Joseph Silk
2011 Balzan Prize for The Early Universe (From the Planck Time to the First Galaxies)

For his pioneering work on the early evolution of the Universe, studying the effects of various physical processes and phenomena such as dark matter and space curvature on the fluctuations of the Cosmic Microwave Background and the formation of galaxies of different types.

Joseph Silk was born in London, England, studied at the University of Cambridge and Harvard University, and worked for three decades at the University of California, Berkeley. He is Professor of Physics at the Institut d’Astrophysique, Université Pierre et Marie Curie, Paris, Homewood Professor in the Department of Physics and Astronomy, Johns Hopkins University, Baltimore, and Senior Fellow in the Beecroft Institute of Particle Astrophysics and Cosmology, Department of Physics, University of Oxford.

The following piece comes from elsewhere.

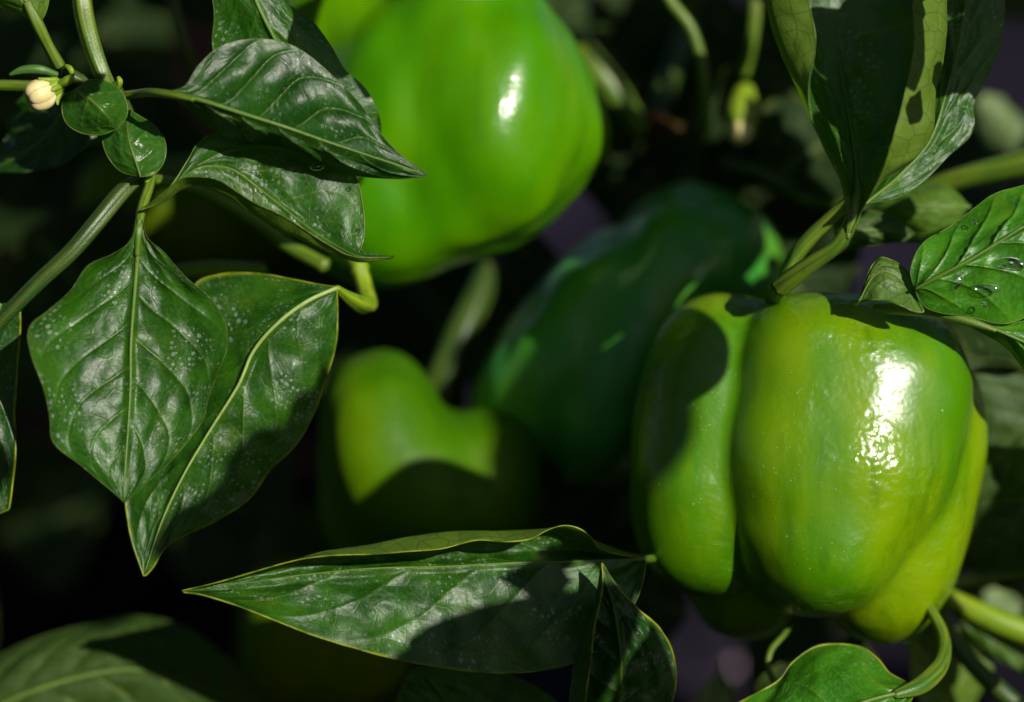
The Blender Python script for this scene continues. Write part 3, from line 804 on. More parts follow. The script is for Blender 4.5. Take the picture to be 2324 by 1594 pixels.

From 1999 to September 2011 he was Savilian Professor of Astronomy at the University of Oxford. Joseph Silk has done important early work on inhomogeneities in the cosmic microwave background and how they are influenced by density fluctuations in the matter of the early universe, in particular by a damping effect that bears his name. These were decisive contributions that helped transform cosmology into a high-precision science.
Joseph Silk has also made pioneering advances in understanding the nature of dark matter, and explored novel indirect methods for its detection. The latter have inspired very large experiments with new types of telescopes.
His studies of galaxy formation and his work on the dynamics of mass loss and the feedback mechanisms from star formation and evolution have formed a very significant basis for subsequent work in this important field.
Joseph Silk is also renowned as an excellent lecturer and writer of popular books.